After the brief stint in the double, my time at that company (5 or 6 years) was spent in a private office, generally with a window. Yay! I’ve never worked with anyone who does not have a strong preference for a private office with a window. Never.

I left that company for a place that was primarily cubicles, and although techies at my level got private offices, senior product managers didn’t. It was dreadful. I could overhear every conversation within 10 yards of my cubicle, and the PA system, which paged employees all day, blared over my head. On my first day, I made a pit stop on the way home and got a Walkman with headphones.

Things got a bit better with the headphones. And improved even more when some fellows on my team found a cubicle door somewhere and installed that for me. (The company had stopped “investing” in cubicle doors a couple of years before I blew in, so only legacy employees had them.) My guys commandeered a cubicle door after someone in their area quit. Others in my area had made do. There were a couple of folks with beaded curtains, which made their digs look like a fortune-teller’s. And some people had put up cloth curtains.

The only “advantage” of this cubicle environment was that, on layoff days – and there were regular layoff days – people would stand on their desks and survey the floor. When they saw someone from HR swinging by a cubicle to drag the layoff-ee off into a private office so they could get fired privately, the town criers would holler out the name of the person who’d been tapped. “Alice is gone!” “They just came for Jay!”

At my next company, I always had a private office. Until I didn’t. After nine years, we were acquired by a company that mandated cubicles for everyone form the CEO on down. (The CEO, of course, had a private conference room next to his cubicle…) We were grandfathered into our private office situation, but when we had to move to another building, we were cubicled. The building we moved into was new, so we were able to design our floor and we made sure that there were plenty of meeting rooms – from phone rooms that people could use if they needed to work in peace to large conference room.

Although we did our best to make the new digs habitable, ain’t no one was happy to have been demoted from a private office to a cubicle. No one. Pissing, moaning, grousing were the norm.

At my next stop, I always had a private office which included enough room for a table where you could hold a meeting with four or five others. Sadly, most of the people who reported to me suffered in cubicles. My final corporate gig was in cubicle-ville, the hideousness somewhat ameliorated by working from home once a week.

At home, where I’ve worked for well over ten years, I have an office. It’s small, but it’s got a door and a window. And, since I live alone, really doesn’t have to be private. But it is.

I’ve worked with plenty of people over the years, and I don’t know anyone who doesn’t have a preference – make that a strong preference – for an office of their own.

And yet, corporate space planners, HR-ers, whoever decides what the work-scape is, became ever so fond of those open offices. Not even cubicles. Open concept, all in the supposed service of communication and collaboration.

But a recent study by two researchers offers evidence to support what many people who work in open offices already know: It doesn’t really work that way.
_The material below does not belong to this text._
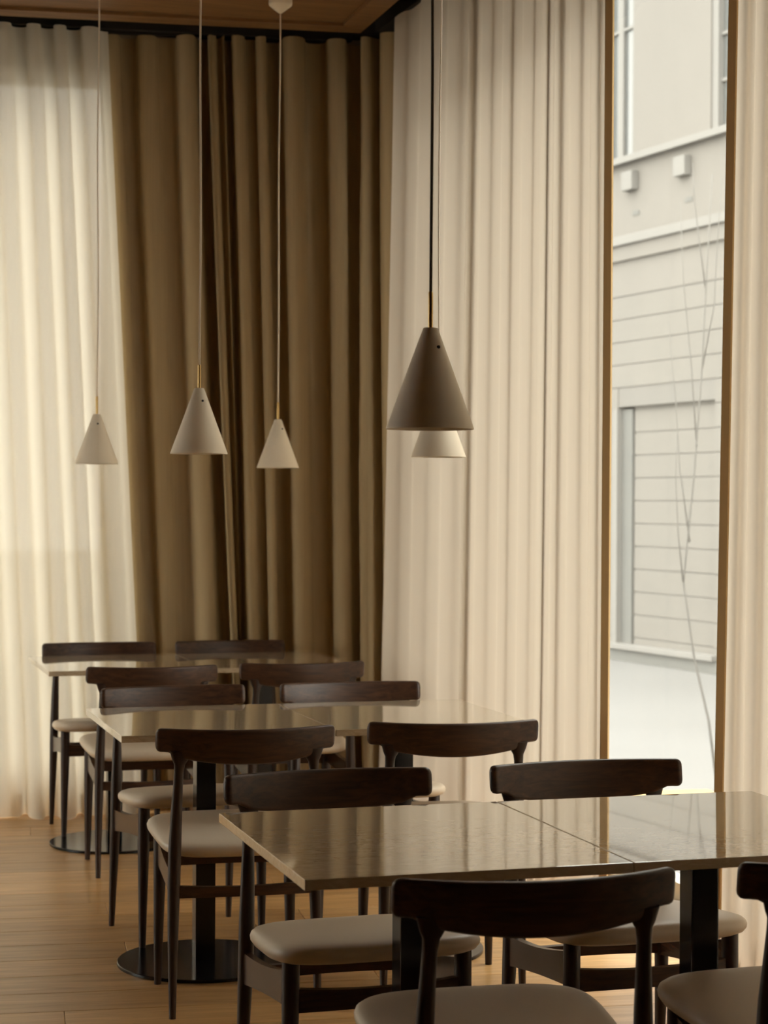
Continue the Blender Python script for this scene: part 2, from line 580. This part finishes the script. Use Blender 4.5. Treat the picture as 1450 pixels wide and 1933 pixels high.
def hem_strip(o, which, mat, width, thick, direction, name='hem'):
    """a folded vertical hem on the leading edge of a curtain panel"""
    # column count from topology: vertices of the first row share the top z
    me = o.data
    zt = me.vertices[0].co.z
    ncol = sum(1 for v in me.vertices if abs(v.co.z - zt) < 1e-5)
    line = edge_of(o, ncol, which)
    bm = bmesh.new()
    d = Vector(direction).normalized()
    nrm = Vector((-d.y, d.x, 0))
    rings = []
    for p in line:
        rings.append([bm.verts.new(p + d * a + nrm * b) for a, b in ((0, -thick), (width, -thick * 0.6), (width, thick * 0.6), (0, thick))])
    for a, b in zip(rings, rings[1:]):
        for k in range(4):
            bm.faces.new((a[k], a[(k + 1) % 4], b[(k + 1) % 4], b[k]))
    bm.faces.new(rings[0]); bm.faces.new(rings[-1])
    h = obj(name, bm, mat, o)
    h['label'] = 'tan folded edge hem of the curtain'
    return h

# end wall: sheer on the left, drape on the right, turning the corner
c_sheer_back, _, _ = curtain('sheer_curtain', SHEER_L, [(-2.5, YC(-2.5)), (1.27, YC(1.27))], 0.140, 0.040, 3.605, 0.002,
        'white sheer curtain glowing in front of the left window', edge_shift=(0, 0.19), pool=0.10, seed=3, ampbot=1.1)
curtain('drape_curtain', DRAPE, [(1.235, YC(1.235) + 0.12), (1.55, YC(1.55) + 0.095), (1.85, YC(1.85) + 0.03), (2.38, YC(2.38) + 0.0), (2.53, 8.54), (2.60, 8.14)], 0.140, 0.048, 3.605, 0.002,
        'opaque brown drape hanging in the room corner', edge_shift=(0.19, 0), seed=12, fade=1.7, ampbot=1.0, irregular=0.8, sharp=0.1)
c_sheer_r, _, _ = curtain('sheer_curtain', SHEER_R, [(2.47, 8.22), (2.56, 5.98)], 0.19, 0.028, 3.605, 0.002,
        'wide beige sheer curtain between the brown drape and the clear pane', edge_shift=(-0.16, 0.0), pool=0.05, seed=23, fade=0.24, ampbot=0.8, irregular=0.7)
hem_strip(c_sheer_r, 1, HEM, 0.036, 0.006, (0.35, -1, 0))
c_sheer_r2, _, _ = curtain('sheer_curtain', SHEER_R, [(2.61, 5.09), (2.68, 2.3)], 0.16, 0.014, 3.605, 0.002,
        'beige sheer curtain cut by the right edge of the photo', edge_shift=(-0.095, 0.0), pool=0.10, seed=31, ampbot=1.0, irregular=0.4)
hem_strip(c_sheer_r2, 0, HEM, 0.040, 0.006, (-0.25, 1, 0))

# ------------------------------------------------------------------ tables
TW, TD, TT = 0.641, 0.757, 0.020
TOPZ = 0.76
def make_table():
    t = thing('bistro_table', 'x', 'table')
    bm = bmesh.new()
    box(bm, -TW / 2 + 0.001, TW / 2 - 0.001, -TD / 2, TD / 2, TOPZ - TT, TOPZ, 0.0016)
    obj('tabletop', bm, STONE, t)
    bm = bmesh.new()
    box(bm, -0.15, 0.15, -0.15, 0.15, TOPZ - TT - 0.008, TOPZ - TT - 0.0003)
    obj('mounting_plate', bm, BLACK, t)
    bm = bmesh.new()
    box(bm, -0.031, 0.031, -0.031, 0.031, 0.0115, TOPZ - TT - 0.0083, 0.004)
    obj('column', bm, BLACK, t)
    bm = bmesh.new()
    lathe(bm, [(0.262, 0.0), (0.268, 0.002), (0.268, 0.010), (0.266, 0.0118), (0.05, 0.012)], 72)
    obj('base_disc', bm, BLACK, t, smooth=40)
    return t
table0 = make_table(); remember(table0)
TABLES = [
    (0.839, 4.049, 0, 'marble table of the front row, corner nearest the camera'),
    (0.839, 4.049, 1, 'marble table of the front row, at the photo\'s right edge'),
    (0.842, 6.205, 0, 'left marble table of the middle row, black disc base in view'),
    (0.842, 6.205, 1, 'right marble table of the middle row beside the beige sheer'),
    (0.883, 8.344, 0, 'left marble table of the back row, before the white sheer'),
    (0.883, 8.344, 1, 'right marble table of the back row, before the brown drape'),
]
for i, (x, y, k, lab) in enumerate(TABLES):
    t = table0 if i == 0 else copy_tree(table0)
    t.location = (x + TW * (k + 0.5) + 0.001 * k, y - TD / 2, 0)
    t['label'] = lab; t['group'] = 'marble tables in three rows'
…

The noise causes people to put on headphones and tune out. The lack of privacy prompts others to work from home when they can. And the sense of being in a fishbowl means many choose email over a desk-side chat.

In an open office workplace, study co-author and Harvard Business School professor Ethan Bernstein said in a recent interview, “I walk into this space, and I see everyone wearing big headphones staring intently at a screen trying to look busy because everyone can see them.” The result can be that “instead of interrupting people, I’ll send an email.”(Source: Washington Post)

In one company Bernstein studied, the finding was that “workers spent 73 percent less time in face-to-face interactions. Meanwhile, email use rose 67 percent and IM use went up 75 percent.”

There’s a “natural human desire for privacy, and when we don’t have privacy, we find ways of achieving it,” Bernstein said. “What it was doing was creating not a more face-to-face environment, but a more digital environment. That’s ironic because that’s not what people intend to try to do when creating open office spaces.”

I doubt that this study will put a stake in the heart of open offices. They’re cheaper to erect than cubicles, let alone offices, and you can cram more people into a smaller footprint. And communication and collaboration remain among the buzziest of corporate buzzwords. Still, it’s good to have the academics confirm what anyone who’s worked in an office for more than a week or two can tell you: pretty much everyone wants to work in a private office. Cubicles are bad enough, open concept – that’s fine on HG-TV, but in the work world. Thanks but no thanks.